Finalement, on a rédigé une espèce de petit manifeste, en prévision des prochaines élections municipales, y abordant la nécessité de commencer à développer maintenant nos capacités d’autoproduction « low tech » et de trouver des solutions à la fin d’une énergie abondante et à bon marché, de la nécessité de tisser des réseaux d’approvisionnement à partir du potentiel de territoires restreints ayant des affinités naturelles encourageant l’auto-organisation et la solidarité.
Nous nous étions donné un objectif de solliciter une conversation avec les futurs candidats et de provoquer des occasions pour celles et ceux qui partageaient nos préoccupations de se rencontrer, de dialoguer afin d’apprendre ensemble et de mieux comprendre les bouleversements en cours et à venir, d’échanger sur nos craintes et nos espoirs, nos valeurs communes.

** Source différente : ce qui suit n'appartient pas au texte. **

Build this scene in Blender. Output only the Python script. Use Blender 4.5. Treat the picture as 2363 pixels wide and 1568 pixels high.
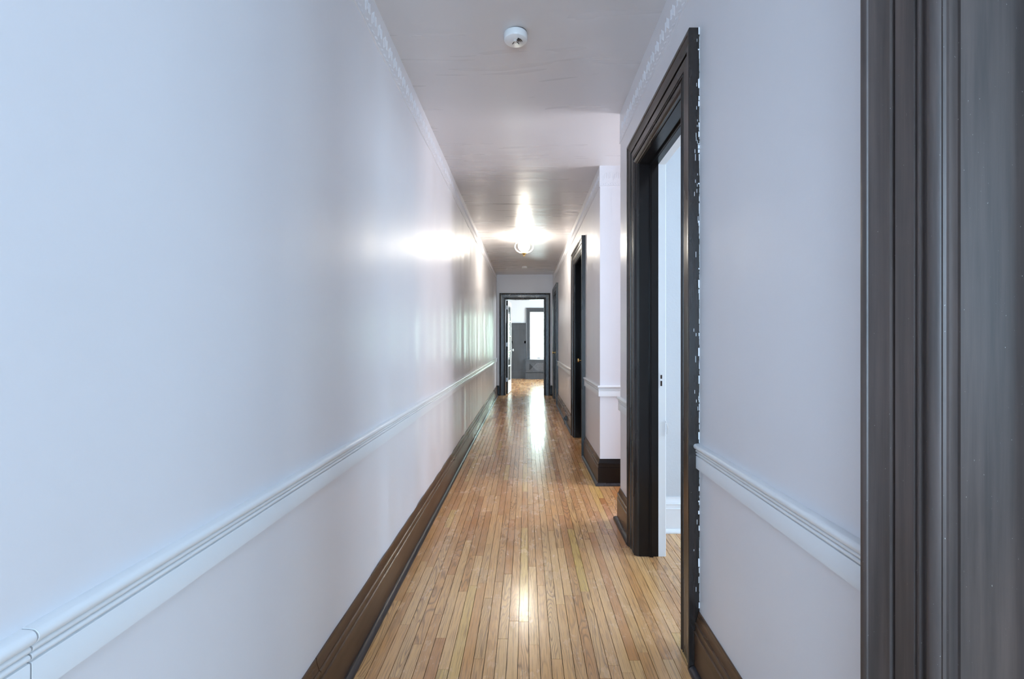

En gros, de créer un climat de confiance propice à des coopérations futures.
On a diffusé avec les moyens du bord notre manifeste. Michel l’a fait parvenir à ses contacts dans les médias locaux et régionaux. Les enjeux soulevés en ont intéressé quelques-uns et nous avons eu des entrevues où certaines candidates ont accepté de participer. Cela a permis d’en élargir la diffusion et le bouche à oreille aidant, une quarantaine de personnes nous ont manifesté leur intérêt à participer à une rencontre. Un effet secondaire a été que quelques candidats ont osé intégrer à leur programme ces questions comme étant un enjeu pour l’avenir de leur municipalité élargissant ainsi le débat.
Nous avons ainsi pu organiser des rencontres avec les personnes intéressées. Les enjeux liés à la question alimentaire, base de notre capacité à rester en vie mais également comme facteur de stabilité sociale ayant été au cœur de nos échanges, nous avons finalement décidé de développer un projet sur ces thèmes. La moitié des personnes ont décidé de poursuivre la réflexion. Parmi elles, deux candidats élus et un autre de mes amis agriculteur qui déjà développait sa ferme selon les principes de l’ agroécologie.
Un an et demi plus tard, après de nombreuses recherches, doutes et questionnements et quelques achats dont un cheval, nous nous retrouverons grâce à Denis qui nous a réservé quelques hectares, tous ensemble en ce matin du 4 mai pour préparer le sol pour les semences qui auront lieu avant la fin du mois. Ce sera notre première occasion réelle de se faire la main en gang comme il dit.
Je ne sais pas exactement où tout cela va nous conduire, chose certaine, tout s’effrite un peu plus chaque jour et le passé est de moins en moins un bon guide pour décider de demain. J’ai la conviction qu’il est possible de « Penser et de faire autrement » et que nous n’avons d’autres choix que de passer de la performance à la résilience. C’est un premier pas.
Je pense qu’il y a un véritable mouvement qui est en train de naître. Il y a d’autres groupes qui se sont constitués dans la région avec des préoccupations similaires. On s’est contacté et promis de se rencontrer après les récoltes pour partager nos expériences. Enfin, de l’espace, de « petites brèches de liberté » pour se mettre en action, faire des choix autonomes, renouer avec la dignité.
Allez, debout, assez paressé. C’est le temps de déjeuner si on veut commencer.